Copy out every line of the data exactly.

◇ ◇ ◇

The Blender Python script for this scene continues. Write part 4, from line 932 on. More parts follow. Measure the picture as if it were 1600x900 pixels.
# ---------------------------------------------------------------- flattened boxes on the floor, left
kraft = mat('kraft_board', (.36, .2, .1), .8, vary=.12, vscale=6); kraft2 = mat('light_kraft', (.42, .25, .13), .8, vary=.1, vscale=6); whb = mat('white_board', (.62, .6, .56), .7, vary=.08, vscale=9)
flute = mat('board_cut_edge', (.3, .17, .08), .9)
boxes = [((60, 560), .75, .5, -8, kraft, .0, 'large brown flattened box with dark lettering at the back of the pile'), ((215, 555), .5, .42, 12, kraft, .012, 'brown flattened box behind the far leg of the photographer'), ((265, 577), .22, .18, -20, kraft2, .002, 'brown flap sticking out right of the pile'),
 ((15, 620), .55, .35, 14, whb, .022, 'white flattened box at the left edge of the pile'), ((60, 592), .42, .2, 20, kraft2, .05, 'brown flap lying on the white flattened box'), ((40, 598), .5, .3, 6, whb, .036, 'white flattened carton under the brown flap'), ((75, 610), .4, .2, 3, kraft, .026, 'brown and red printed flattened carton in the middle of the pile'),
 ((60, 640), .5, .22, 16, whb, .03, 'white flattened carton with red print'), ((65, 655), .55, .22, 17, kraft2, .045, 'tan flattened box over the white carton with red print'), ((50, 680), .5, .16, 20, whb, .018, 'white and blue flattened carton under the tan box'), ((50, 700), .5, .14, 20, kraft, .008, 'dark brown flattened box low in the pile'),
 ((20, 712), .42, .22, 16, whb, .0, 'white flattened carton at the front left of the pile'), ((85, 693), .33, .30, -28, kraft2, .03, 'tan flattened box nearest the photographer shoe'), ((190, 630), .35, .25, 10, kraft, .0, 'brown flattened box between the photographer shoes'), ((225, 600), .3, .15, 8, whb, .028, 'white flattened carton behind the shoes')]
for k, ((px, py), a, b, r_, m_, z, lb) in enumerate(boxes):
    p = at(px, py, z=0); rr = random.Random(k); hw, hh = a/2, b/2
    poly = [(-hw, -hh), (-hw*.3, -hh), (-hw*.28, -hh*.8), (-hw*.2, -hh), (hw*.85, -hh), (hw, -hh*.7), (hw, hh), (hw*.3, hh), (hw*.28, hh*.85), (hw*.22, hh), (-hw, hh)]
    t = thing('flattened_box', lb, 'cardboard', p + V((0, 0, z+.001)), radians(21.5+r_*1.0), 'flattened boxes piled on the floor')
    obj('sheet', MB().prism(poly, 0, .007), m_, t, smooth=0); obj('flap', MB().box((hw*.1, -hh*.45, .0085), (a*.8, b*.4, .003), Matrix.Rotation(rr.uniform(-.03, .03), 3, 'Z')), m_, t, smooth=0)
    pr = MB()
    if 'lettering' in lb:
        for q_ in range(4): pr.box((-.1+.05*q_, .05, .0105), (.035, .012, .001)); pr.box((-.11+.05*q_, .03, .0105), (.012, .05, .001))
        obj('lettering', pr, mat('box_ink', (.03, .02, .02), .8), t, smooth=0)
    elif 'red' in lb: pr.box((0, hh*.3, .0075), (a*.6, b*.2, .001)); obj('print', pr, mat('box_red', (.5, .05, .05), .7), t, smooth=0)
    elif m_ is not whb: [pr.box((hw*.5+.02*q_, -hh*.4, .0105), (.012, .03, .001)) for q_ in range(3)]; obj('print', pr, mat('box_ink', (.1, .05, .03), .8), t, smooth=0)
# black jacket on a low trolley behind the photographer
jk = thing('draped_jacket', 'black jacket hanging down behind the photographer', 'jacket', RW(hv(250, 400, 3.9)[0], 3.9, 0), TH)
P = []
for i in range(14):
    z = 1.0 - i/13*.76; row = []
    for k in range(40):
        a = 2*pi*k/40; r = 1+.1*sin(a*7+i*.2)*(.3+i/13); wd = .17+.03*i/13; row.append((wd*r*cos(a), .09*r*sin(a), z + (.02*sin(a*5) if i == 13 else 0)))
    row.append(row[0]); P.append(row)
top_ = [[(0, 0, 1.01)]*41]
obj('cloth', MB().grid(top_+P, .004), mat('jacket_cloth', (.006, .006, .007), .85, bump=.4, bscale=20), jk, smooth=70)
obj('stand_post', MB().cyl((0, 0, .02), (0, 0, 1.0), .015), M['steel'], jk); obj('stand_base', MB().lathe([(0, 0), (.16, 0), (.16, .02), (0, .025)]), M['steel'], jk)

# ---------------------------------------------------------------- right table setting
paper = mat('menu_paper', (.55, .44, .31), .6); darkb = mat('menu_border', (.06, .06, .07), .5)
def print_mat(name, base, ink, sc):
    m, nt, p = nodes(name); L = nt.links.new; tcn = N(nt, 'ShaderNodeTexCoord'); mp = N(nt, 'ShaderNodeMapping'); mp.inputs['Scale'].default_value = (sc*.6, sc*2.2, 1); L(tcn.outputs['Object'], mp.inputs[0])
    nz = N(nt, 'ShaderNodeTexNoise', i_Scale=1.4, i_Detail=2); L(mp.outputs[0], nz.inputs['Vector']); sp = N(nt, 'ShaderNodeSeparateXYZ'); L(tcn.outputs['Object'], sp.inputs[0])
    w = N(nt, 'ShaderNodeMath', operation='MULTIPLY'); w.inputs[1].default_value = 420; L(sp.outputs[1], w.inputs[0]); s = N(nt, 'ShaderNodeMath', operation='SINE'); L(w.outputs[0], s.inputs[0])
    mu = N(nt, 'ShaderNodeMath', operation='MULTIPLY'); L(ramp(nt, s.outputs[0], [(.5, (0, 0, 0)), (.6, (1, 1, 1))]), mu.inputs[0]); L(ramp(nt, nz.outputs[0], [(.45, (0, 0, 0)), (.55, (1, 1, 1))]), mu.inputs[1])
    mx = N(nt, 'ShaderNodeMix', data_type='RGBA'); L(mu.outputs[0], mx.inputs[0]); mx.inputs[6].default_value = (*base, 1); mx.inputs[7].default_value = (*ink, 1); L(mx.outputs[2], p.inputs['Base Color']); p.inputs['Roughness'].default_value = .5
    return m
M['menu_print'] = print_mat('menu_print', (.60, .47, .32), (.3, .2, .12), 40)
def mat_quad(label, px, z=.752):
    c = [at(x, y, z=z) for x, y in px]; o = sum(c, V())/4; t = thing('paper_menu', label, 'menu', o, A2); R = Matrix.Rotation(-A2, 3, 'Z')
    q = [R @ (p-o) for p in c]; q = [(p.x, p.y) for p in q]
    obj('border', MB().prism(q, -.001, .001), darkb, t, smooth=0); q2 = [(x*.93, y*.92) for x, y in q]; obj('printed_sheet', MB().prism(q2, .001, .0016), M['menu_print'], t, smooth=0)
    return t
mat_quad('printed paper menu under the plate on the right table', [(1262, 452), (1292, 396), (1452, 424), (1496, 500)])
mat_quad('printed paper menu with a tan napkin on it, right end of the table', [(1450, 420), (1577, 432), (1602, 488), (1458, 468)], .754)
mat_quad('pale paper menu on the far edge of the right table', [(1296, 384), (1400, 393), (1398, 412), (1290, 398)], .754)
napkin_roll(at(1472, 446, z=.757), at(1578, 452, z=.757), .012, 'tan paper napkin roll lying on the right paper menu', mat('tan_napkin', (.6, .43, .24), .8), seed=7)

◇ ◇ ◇

* [Solved exercise]:
The Blender Python script for this scene continues. Write part 4, from line 932 on. More parts follow. Measure the picture as if it were 1600x900 pixels.
# ---------------------------------------------------------------- flattened boxes on the floor, left
kraft = mat('kraft_board', (.36, .2, .1), .8, vary=.12, vscale=6); kraft2 = mat('light_kraft', (.42, .25, .13), .8, vary=.1, vscale=6); whb = mat('white_board', (.62, .6, .56), .7, vary=.08, vscale=9)
flute = mat('board_cut_edge', (.3, .17, .08), .9)
boxes = [((60, 560), .75, .5, -8, kraft, .0, 'large brown flattened box with dark lettering at the back of the pile'), ((215, 555), .5, .42, 12, kraft, .012, 'brown flattened box behind the far leg of the photographer'), ((265, 577), .22, .18, -20, kraft2, .002, 'brown flap sticking out right of the pile'),
 ((15, 620), .55, .35, 14, whb, .022, 'white flattened box at the left edge of the pile'), ((60, 592), .42, .2, 20, kraft2, .05, 'brown flap lying on the white flattened box'), ((40, 598), .5, .3, 6, whb, .036, 'white flattened carton under the brown flap'), ((75, 610), .4, .2, 3, kraft, .026, 'brown and red printed flattened carton in the middle of the pile'),
 ((60, 640), .5, .22, 16, whb, .03, 'white flattened carton with red print'), ((65, 655), .55, .22, 17, kraft2, .045, 'tan flattened box over the white carton with red print'), ((50, 680), .5, .16, 20, whb, .018, 'white and blue flattened carton under the tan box'), ((50, 700), .5, .14, 20, kraft, .008, 'dark brown flattened box low in the pile'),
 ((20, 712), .42, .22, 16, whb, .0, 'white flattened carton at the front left of the pile'), ((85, 693), .33, .30, -28, kraft2, .03, 'tan flattened box nearest the photographer shoe'), ((190, 630), .35, .25, 10, kraft, .0, 'brown flattened box between the photographer shoes'), ((225, 600), .3, .15, 8, whb, .028, 'white flattened carton behind the shoes')]
for k, ((px, py), a, b, r_, m_, z, lb) in enumerate(boxes):
    p = at(px, py, z=0); rr = random.Random(k); hw, hh = a/2, b/2
    poly = [(-hw, -hh), (-hw*.3, -hh), (-hw*.28, -hh*.8), (-hw*.2, -hh), (hw*.85, -hh), (hw, -hh*.7), (hw, hh), (hw*.3, hh), (hw*.28, hh*.85), (hw*.22, hh), (-hw, hh)]
    t = thing('flattened_box', lb, 'cardboard', p + V((0, 0, z+.001)), radians(21.5+r_*1.0), 'flattened boxes piled on the floor')
    obj('sheet', MB().prism(poly, 0, .007), m_, t, smooth=0); obj('flap', MB().box((hw*.1, -hh*.45, .0085), (a*.8, b*.4, .003), Matrix.Rotation(rr.uniform(-.03, .03), 3, 'Z')), m_, t, smooth=0)
    pr = MB()
    if 'lettering' in lb:
        for q_ in range(4): pr.box((-.1+.05*q_, .05, .0105), (.035, .012, .001)); pr.box((-.11+.05*q_, .03, .0105), (.012, .05, .001))
        obj('lettering', pr, mat('box_ink', (.03, .02, .02), .8), t, smooth=0)
    elif 'red' in lb: pr.box((0, hh*.3, .0075), (a*.6, b*.2, .001)); obj('print', pr, mat('box_red', (.5, .05, .05), .7), t, smooth=0)
    elif m_ is not whb: [pr.box((hw*.5+.02*q_, -hh*.4, .0105), (.012, .03, .001)) for q_ in range(3)]; obj('print', pr, mat('box_ink', (.1, .05, .03), .8), t, smooth=0)
# black jacket on a low trolley behind the photographer
jk = thing('draped_jacket', 'black jacket hanging down behind the photographer', 'jacket', RW(hv(250, 400, 3.9)[0], 3.9, 0), TH)
P = []
for i in range(14):
    z = 1.0 - i/13*.76; row = []
    for k in range(40):
        a = 2*pi*k/40; r = 1+.1*sin(a*7+i*.2)*(.3+i/13); wd = .17+.03*i/13; row.append((wd*r*cos(a), .09*r*sin(a), z + (.02*sin(a*5) if i == 13 else 0)))
    row.append(row[0]); P.append(row)
top_ = [[(0, 0, 1.01)]*41]
obj('cloth', MB().grid(top_+P, .004), mat('jacket_cloth', (.006, .006, .007), .85, bump=.4, bscale=20), jk, smooth=70)
obj('stand_post', MB().cyl((0, 0, .02), (0, 0, 1.0), .015), M['steel'], jk); obj('stand_base', MB().lathe([(0, 0), (.16, 0), (.16, .02), (0, .025)]), M['steel'], jk)

# ---------------------------------------------------------------- right table setting
paper = mat('menu_paper', (.55, .44, .31), .6); darkb = mat('menu_border', (.06, .06, .07), .5)
def print_mat(name, base, ink, sc):
    m, nt, p = nodes(name); L = nt.links.new; tcn = N(nt, 'ShaderNodeTexCoord'); mp = N(nt, 'ShaderNodeMapping'); mp.inputs['Scale'].default_value = (sc*.6, sc*2.2, 1); L(tcn.outputs['Object'], mp.inputs[0])
    nz = N(nt, 'ShaderNodeTexNoise', i_Scale=1.4, i_Detail=2); L(mp.outputs[0], nz.inputs['Vector']); sp = N(nt, 'ShaderNodeSeparateXYZ'); L(tcn.outputs['Object'], sp.inputs[0])
    w = N(nt, 'ShaderNodeMath', operation='MULTIPLY'); w.inputs[1].default_value = 420; L(sp.outputs[1], w.inputs[0]); s = N(nt, 'ShaderNodeMath', operation='SINE'); L(w.outputs[0], s.inputs[0])
    mu = N(nt, 'ShaderNodeMath', operation='MULTIPLY'); L(ramp(nt, s.outputs[0], [(.5, (0, 0, 0)), (.6, (1, 1, 1))]), mu.inputs[0]); L(ramp(nt, nz.outputs[0], [(.45, (0, 0, 0)), (.55, (1, 1, 1))]), mu.inputs[1])
    mx = N(nt, 'ShaderNodeMix', data_type='RGBA'); L(mu.outputs[0], mx.inputs[0]); mx.inputs[6].default_value = (*base, 1); mx.inputs[7].default_value = (*ink, 1); L(mx.outputs[2], p.inputs['Base Color']); p.inputs['Roughness'].default_value = .5
    return m
M['menu_print'] = print_mat('menu_print', (.60, .47, .32), (.3, .2, .12), 40)
def mat_quad(label, px, z=.752):
    c = [at(x, y, z=z) for x, y in px]; o = sum(c, V())/4; t = thing('paper_menu', label, 'menu', o, A2); R = Matrix.Rotation(-A2, 3, 'Z')
    q = [R @ (p-o) for p in c]; q = [(p.x, p.y) for p in q]
    obj('border', MB().prism(q, -.001, .001), darkb, t, smooth=0); q2 = [(x*.93, y*.92) for x, y in q]; obj('printed_sheet', MB().prism(q2, .001, .0016), M['menu_print'], t, smooth=0)
    return t
mat_quad('printed paper menu under the plate on the right table', [(1262, 452), (1292, 396), (1452, 424), (1496, 500)])
mat_quad('printed paper menu with a tan napkin on it, right end of the table', [(1450, 420), (1577, 432), (1602, 488), (1458, 468)], .754)
mat_quad('pale paper menu on the far edge of the right table', [(1296, 384), (1400, 393), (1398, 412), (1290, 398)], .754)
napkin_roll(at(1472, 446, z=.757), at(1578, 452, z=.757), .012, 'tan paper napkin roll lying on the right paper menu', mat('tan_napkin', (.6, .43, .24), .8), seed=7)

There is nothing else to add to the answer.